start

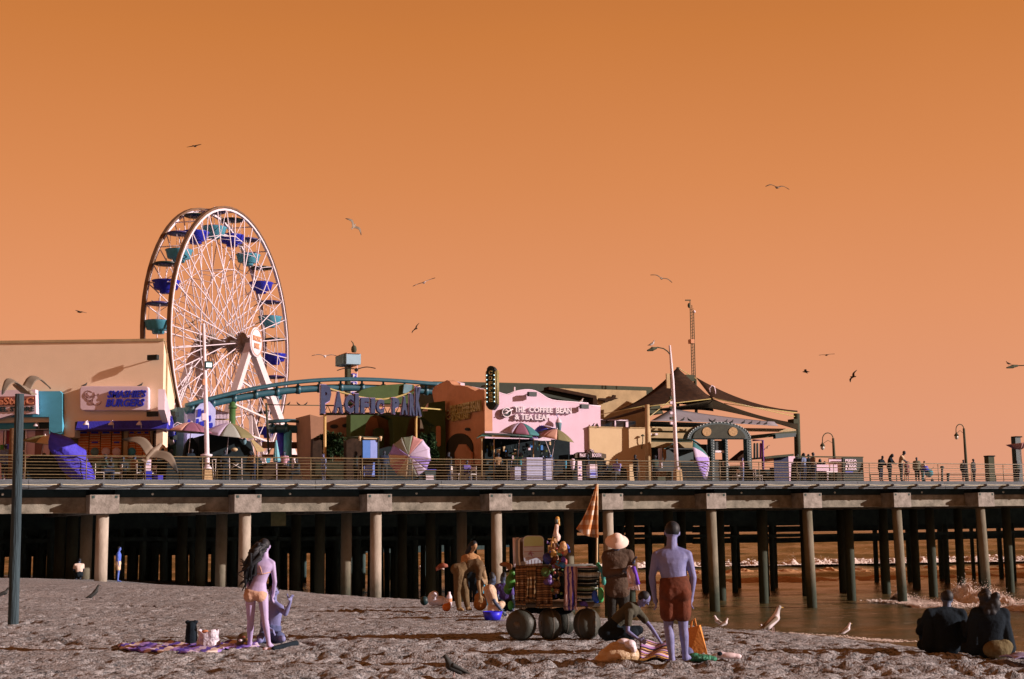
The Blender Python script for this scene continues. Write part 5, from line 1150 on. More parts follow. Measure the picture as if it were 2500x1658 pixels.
def chair(label, px, d, rz=0, mt_=MLEG, group='chairs behind the railing', s_=1.0):
    u_, _ = PF.hit(px, 1160, d); t = thing('chair', label, 'chair', PF.P(u_, d, DECK), PF.a + rz, group)
    inv = pmat(t)
    def L(p): return inv @ Vector(p)
    for x in (-.2, .2):
        for y_ in (-.2, .2): mb = MB(); mb.tube([L((x, y_, 0)), L((x, y_, .46 if y_ < 0 else .88))], .014, 5); mb.build('leg', mt_, t)
    mb = MB(); mb.hexa([L(p) for p in ((-.22, -.22, .44), (.22, -.22, .44), (.22, .2, .44), (-.22, .2, .44), (-.22, -.22, .47), (.22, -.22, .47), (.22, .2, .47), (-.22, .2, .47))]); mb.build('seat', mt_, t)
    mb = MB(); mb.hexa([L(p) for p in ((-.2, .18, .62), (.2, .18, .62), (.2, .21, .62), (-.2, .21, .62), (-.2, .2, .86), (.2, .2, .86), (.2, .23, .86), (-.2, .23, .86))]); mb.build('backrest', mt_, t)
    mb = MB(); mb.tube([L((-.2, -.2, .2)), L((.2, -.2, .2))], .01, 4); mb.build('stretcher', mt_, t)
    return t
for px, d, rz, lb_ in ((243, 2.4, 1.4, 'white tube chair right of the violet cloth, empty'), (285, 3.0, -1.5, 'white tube chair between the two seated people by the burger menus'), (342, 2.5, 1.6, 'white tube chair in front of the right burger menu boards'), (368, 3.2, -1.3, 'white tube chair beside the blue bins'), (1112, 2.2, 1.0, 'white tube chair under the purple seated person'), (1150, 2.6, -1.2, 'white tube chair right of the purple seated person'), (1850, 2.8, 1.3, 'tube chair right of the arched gate'), (1800, 3.4, -1.3, 'tube chair behind the person in pink')):
    chair(lb_, px, d, rz)
bn = thing('blue_bin', 'royal blue bin with a white top near the right burger menus', 'bin', PF.W(363, 1172, 2.0), PF.a)
MB().pbox(PF, 356, 1150, 371, 1176, 2.0, .45).build('body', MBLUED, bn); MB().pbox(PF, 355, 1121, 369, 1149, 2.1, .35).build('poster', MPINKS, bn); MB().pbox(PF, 357, 1126, 366, 1134, 2.06, .03).build('blue_print', MLAV, bn)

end

**Task prompt:** All of the data needs repeating exactly, but the pictures do not.

**Solved exercise:**
The Blender Python script for this scene continues. Write part 5, from line 1150 on. More parts follow. Measure the picture as if it were 2500x1658 pixels.
def chair(label, px, d, rz=0, mt_=MLEG, group='chairs behind the railing', s_=1.0):
    u_, _ = PF.hit(px, 1160, d); t = thing('chair', label, 'chair', PF.P(u_, d, DECK), PF.a + rz, group)
    inv = pmat(t)
    def L(p): return inv @ Vector(p)
    for x in (-.2, .2):
        for y_ in (-.2, .2): mb = MB(); mb.tube([L((x, y_, 0)), L((x, y_, .46 if y_ < 0 else .88))], .014, 5); mb.build('leg', mt_, t)
    mb = MB(); mb.hexa([L(p) for p in ((-.22, -.22, .44), (.22, -.22, .44), (.22, .2, .44), (-.22, .2, .44), (-.22, -.22, .47), (.22, -.22, .47), (.22, .2, .47), (-.22, .2, .47))]); mb.build('seat', mt_, t)
    mb = MB(); mb.hexa([L(p) for p in ((-.2, .18, .62), (.2, .18, .62), (.2, .21, .62), (-.2, .21, .62), (-.2, .2, .86), (.2, .2, .86), (.2, .23, .86), (-.2, .23, .86))]); mb.build('backrest', mt_, t)
    mb = MB(); mb.tube([L((-.2, -.2, .2)), L((.2, -.2, .2))], .01, 4); mb.build('stretcher', mt_, t)
    return t
for px, d, rz, lb_ in ((243, 2.4, 1.4, 'white tube chair right of the violet cloth, empty'), (285, 3.0, -1.5, 'white tube chair between the two seated people by the burger menus'), (342, 2.5, 1.6, 'white tube chair in front of the right burger menu boards'), (368, 3.2, -1.3, 'white tube chair beside the blue bins'), (1112, 2.2, 1.0, 'white tube chair under the purple seated person'), (1150, 2.6, -1.2, 'white tube chair right of the purple seated person'), (1850, 2.8, 1.3, 'tube chair right of the arched gate'), (1800, 3.4, -1.3, 'tube chair behind the person in pink')):
    chair(lb_, px, d, rz)
bn = thing('blue_bin', 'royal blue bin with a white top near the right burger menus', 'bin', PF.W(363, 1172, 2.0), PF.a)
MB().pbox(PF, 356, 1150, 371, 1176, 2.0, .45).build('body', MBLUED, bn); MB().pbox(PF, 355, 1121, 369, 1149, 2.1, .35).build('poster', MPINKS, bn); MB().pbox(PF, 357, 1126, 366, 1134, 2.06, .03).build('blue_print', MLAV, bn)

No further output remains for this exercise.